Well, I should go to bed. 6:30 is gooing to come sooner than I want it to.

29 October 2005

Back

I'm back. I finally got my internet set up in my apartment. About a week after it was supposed to be up and running. I have a week of "work" under my belt. It's just been learning about the company and the department. I have done about 45 minutes of actual work this week. Everyone in the department is younger and very personable.

The apartment is more than enough space for just me. I still can't believe that I used to live with someone else in a space as big as my living room. It's a bit weird that I'm on my own, as a real adult. I'm even being responsible about the time I go to bed. I try not to look or feel freaked out when walking around Chicago by myself. I've also wondered what my reaction would be if I bumped into someone, but I found out a couple of days ago that I don't have to worry about it since they are no longer in the state. I need an iPod. It seems like I'm the only one my age not waiting for the bus or on the bus without one. I still have to get used to the price difference. The only real grocery store within walking distance (as opposed to convience stores) wants five bucks for a 12 pack of pop. I might have to stock up on nonperishables at Thanksgiving time.

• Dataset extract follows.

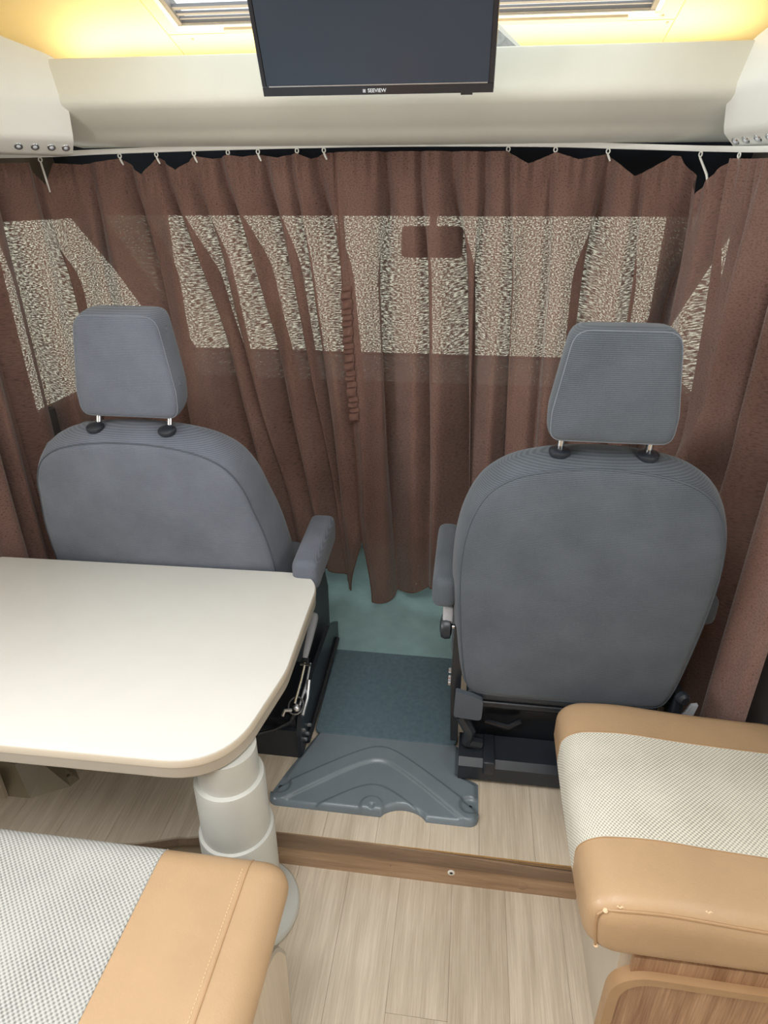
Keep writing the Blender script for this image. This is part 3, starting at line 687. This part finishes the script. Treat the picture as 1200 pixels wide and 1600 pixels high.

It's good and bad living on my own. It's nice because I can do what I want. Buy, make, eat, watch. No one to fight with over anything. No dirty dishes that have something weird on them. I can go to bed or stay up without having to worry about being kept awake (except for people outside) or keeping someone awake. It's bad because it would be nice to have someone else to talk to, a reason to eat at the table as opposed to in front of the TV, someone else to cook.

I need to ween my mom. She got mad because I didn't call them yesterday and they didn't call me. We actually went a day without talking. I understand that she misses me and that it's a different situation than college. But I was gone a lot at college and there were times that we went a couple of weeks without talking.

I have to remember to change my clocks. Luckily my cell phone will automatically so I can use that as a guide.